DC: «Muito, muito jeito [risos]. Tínhamos um neerlandês, o Wolfswinkel, que também fazia muitos golos e estava numa fase incrível.»

zz: Ele marcou um dos golos no Etihad!

DC: «Ele marca no Etihad e fez bastantes golos, mas acho que o Viktor Gyokeres é um Wolfswinkel com update, com atualizações [risos]. É um dos grandes nomes a jogar em Portugal e na Europa. É um dos grandes avançados a nível europeu. Já o demonstrou na nossa Liga, agora está a demonstrá-lo também na Champions League.»

Rúben Amorim e Pep Guardiola em 2022 @Getty Images

«Este Sporting atual e o City atual são muito melhores do que tanto o Sporting na nossa época, como o City da época de Mancini. O Amorim e o Guardiola conseguiram formar duas equipas tremendas, com as devidas diferenças.»

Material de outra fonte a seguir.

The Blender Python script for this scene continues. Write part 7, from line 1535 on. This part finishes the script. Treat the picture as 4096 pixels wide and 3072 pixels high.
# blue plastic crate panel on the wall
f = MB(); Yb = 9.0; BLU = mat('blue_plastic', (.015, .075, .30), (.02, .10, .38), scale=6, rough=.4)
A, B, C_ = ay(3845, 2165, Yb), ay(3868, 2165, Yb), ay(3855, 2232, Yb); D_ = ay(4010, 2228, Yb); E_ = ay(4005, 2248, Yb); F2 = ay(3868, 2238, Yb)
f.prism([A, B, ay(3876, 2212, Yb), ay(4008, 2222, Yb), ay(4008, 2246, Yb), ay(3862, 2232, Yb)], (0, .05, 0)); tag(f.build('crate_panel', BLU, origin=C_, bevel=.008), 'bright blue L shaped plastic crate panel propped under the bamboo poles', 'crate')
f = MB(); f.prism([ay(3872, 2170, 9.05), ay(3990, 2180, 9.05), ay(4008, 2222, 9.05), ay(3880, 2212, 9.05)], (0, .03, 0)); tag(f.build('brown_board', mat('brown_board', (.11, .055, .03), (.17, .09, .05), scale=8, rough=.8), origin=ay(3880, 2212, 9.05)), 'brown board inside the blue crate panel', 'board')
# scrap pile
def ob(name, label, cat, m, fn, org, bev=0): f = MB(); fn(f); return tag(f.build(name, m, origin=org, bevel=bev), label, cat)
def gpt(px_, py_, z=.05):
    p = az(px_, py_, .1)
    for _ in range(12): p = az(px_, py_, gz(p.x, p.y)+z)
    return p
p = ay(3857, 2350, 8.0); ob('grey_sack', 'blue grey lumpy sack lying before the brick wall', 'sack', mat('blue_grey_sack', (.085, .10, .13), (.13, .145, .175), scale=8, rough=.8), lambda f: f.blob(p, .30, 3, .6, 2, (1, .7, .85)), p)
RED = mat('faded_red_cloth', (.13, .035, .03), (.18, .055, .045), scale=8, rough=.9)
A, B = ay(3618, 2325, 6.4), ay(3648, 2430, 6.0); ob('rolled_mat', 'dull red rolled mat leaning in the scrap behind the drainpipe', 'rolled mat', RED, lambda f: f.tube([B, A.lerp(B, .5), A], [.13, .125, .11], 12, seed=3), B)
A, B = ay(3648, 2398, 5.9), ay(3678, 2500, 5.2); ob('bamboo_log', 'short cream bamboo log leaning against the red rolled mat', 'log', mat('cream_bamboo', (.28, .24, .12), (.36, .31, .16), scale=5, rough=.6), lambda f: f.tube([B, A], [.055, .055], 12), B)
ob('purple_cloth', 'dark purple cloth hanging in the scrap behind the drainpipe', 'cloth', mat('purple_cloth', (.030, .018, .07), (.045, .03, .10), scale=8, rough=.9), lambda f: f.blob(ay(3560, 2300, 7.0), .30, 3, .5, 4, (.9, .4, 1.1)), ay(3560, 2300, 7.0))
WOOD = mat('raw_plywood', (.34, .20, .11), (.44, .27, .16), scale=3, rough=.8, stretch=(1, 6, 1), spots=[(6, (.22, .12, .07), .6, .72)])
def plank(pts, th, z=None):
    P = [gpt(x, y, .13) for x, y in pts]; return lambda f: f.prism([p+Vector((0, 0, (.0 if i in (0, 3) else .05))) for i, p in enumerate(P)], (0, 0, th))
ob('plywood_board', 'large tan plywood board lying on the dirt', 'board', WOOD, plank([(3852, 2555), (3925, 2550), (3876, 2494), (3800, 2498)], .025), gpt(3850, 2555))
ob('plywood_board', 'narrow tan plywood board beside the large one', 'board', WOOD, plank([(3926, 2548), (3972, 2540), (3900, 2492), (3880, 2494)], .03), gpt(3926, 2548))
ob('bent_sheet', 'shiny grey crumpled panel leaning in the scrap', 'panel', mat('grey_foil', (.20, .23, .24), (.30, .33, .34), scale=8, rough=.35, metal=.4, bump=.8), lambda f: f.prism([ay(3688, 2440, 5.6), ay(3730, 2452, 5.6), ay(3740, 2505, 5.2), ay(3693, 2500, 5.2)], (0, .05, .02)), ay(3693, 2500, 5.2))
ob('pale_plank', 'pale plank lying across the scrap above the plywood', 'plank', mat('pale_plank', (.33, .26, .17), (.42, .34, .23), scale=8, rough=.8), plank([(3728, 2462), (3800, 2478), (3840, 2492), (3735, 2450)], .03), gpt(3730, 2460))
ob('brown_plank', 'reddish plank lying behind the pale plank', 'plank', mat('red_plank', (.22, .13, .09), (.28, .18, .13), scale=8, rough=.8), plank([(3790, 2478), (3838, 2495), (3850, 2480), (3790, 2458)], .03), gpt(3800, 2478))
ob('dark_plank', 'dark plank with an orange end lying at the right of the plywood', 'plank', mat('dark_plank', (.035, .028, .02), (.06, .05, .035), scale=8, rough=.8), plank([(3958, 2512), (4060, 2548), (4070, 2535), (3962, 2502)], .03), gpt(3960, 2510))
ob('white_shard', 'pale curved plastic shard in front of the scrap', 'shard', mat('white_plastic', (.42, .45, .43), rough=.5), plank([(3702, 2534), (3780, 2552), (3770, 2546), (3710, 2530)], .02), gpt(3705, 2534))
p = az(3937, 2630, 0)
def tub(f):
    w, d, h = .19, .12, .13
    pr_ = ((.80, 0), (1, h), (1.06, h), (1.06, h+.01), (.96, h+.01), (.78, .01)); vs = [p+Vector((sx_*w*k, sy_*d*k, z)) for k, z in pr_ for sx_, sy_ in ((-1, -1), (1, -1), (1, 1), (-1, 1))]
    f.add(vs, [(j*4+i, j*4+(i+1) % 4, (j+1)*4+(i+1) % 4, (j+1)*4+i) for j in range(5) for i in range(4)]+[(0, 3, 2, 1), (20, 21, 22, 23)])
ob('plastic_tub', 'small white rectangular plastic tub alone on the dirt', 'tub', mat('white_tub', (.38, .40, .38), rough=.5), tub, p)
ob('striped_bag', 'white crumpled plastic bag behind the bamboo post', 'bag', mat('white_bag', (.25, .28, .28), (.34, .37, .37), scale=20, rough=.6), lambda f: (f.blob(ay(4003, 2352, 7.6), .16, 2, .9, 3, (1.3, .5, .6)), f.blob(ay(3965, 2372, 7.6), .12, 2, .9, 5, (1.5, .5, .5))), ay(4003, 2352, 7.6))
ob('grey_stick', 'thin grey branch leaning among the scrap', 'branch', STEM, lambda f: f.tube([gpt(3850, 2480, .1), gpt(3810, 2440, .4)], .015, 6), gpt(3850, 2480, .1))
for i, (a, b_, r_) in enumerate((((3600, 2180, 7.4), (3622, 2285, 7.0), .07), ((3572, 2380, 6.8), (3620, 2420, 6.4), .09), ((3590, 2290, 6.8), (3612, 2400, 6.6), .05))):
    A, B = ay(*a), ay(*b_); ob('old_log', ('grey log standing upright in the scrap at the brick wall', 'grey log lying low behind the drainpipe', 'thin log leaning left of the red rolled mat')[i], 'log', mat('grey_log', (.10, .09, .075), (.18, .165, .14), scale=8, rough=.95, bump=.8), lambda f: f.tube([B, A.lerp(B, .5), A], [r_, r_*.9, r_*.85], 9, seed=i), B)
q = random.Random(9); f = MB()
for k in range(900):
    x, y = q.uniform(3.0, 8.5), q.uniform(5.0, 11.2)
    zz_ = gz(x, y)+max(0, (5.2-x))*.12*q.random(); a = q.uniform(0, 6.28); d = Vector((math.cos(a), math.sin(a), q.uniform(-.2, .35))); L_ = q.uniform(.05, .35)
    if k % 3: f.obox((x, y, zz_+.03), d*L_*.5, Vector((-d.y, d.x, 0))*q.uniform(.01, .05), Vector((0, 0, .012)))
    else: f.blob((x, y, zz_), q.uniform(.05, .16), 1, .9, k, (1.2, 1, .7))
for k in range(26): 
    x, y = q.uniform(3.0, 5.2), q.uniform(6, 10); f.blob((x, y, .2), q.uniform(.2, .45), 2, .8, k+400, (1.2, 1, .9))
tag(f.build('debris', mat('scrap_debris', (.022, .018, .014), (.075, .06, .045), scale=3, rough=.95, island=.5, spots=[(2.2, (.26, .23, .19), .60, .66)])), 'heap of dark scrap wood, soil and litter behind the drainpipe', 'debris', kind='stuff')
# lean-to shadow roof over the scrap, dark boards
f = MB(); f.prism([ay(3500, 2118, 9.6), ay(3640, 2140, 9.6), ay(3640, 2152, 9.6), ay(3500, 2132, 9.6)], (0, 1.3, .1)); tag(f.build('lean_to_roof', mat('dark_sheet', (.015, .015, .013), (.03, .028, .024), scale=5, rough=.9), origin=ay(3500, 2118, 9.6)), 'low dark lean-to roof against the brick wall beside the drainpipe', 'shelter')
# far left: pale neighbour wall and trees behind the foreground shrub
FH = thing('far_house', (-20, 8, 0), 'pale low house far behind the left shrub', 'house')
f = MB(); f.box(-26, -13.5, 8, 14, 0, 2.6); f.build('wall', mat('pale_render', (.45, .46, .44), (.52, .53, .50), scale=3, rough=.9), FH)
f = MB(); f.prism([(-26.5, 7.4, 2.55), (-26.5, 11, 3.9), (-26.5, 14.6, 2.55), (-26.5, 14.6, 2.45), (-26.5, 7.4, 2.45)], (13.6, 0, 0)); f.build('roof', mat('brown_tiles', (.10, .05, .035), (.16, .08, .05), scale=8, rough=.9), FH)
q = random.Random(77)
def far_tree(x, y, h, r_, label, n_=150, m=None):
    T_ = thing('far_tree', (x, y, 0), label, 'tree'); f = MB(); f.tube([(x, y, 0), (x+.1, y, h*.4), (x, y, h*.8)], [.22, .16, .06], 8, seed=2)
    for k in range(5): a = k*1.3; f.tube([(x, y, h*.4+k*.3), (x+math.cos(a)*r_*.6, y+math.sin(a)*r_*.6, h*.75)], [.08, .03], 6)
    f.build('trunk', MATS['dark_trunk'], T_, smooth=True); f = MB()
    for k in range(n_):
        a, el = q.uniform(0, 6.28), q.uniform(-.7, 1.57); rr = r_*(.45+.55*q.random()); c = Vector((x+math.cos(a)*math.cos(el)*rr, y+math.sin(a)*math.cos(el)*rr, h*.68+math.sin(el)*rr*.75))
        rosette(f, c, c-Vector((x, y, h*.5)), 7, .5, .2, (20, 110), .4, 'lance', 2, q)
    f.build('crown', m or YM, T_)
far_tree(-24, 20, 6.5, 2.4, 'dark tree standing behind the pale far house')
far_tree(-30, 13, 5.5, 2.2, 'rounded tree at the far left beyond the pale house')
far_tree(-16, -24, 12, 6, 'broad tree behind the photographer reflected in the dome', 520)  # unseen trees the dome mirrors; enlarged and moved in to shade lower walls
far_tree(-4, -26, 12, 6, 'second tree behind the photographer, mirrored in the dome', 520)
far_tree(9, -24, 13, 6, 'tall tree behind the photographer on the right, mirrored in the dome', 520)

zz: Depois daquela eliminatória em 2022, em que Guardiola levou a melhor sobre Rúben Amorim, sente que o técnico português está mais preparado para enfrentar o catalão?

DC: «Acho que sim, são aprendizagens. Tens de passar por esses jogos, por essas vivências, para perceberes o que é que correu menos bem e o que é que talvez poderias ter feito de diferente para conseguir equiparar-te a essas equipas. E acredito que o Rubén Amorim teve essa aprendizagem.»

«É um treinador muitíssimo inteligente que prepara os jogos de forma exímia. Não só dependendo do rival, porque há muitos treinadores que preparam as equipas só consoante o adversário. O Ruben Amorim tem uma identidade própria, uma forma de jogar, tem muitas armas.»

«A equipa que joga muito bem a sair desde trás, em construção. Depois também tem a arma do poderosíssimo Gyokeres, que caso estejam a ser muito pressionados podem explorar na profundidade e nas costas da defesa contrária. E isso pode ser algo que o Sporting pode explorar, porque o City é uma equipa que gosta de pressionar muito alto, para roubar logo a bola e mandarem com a posse de bola. O City detesta estar sem bola.»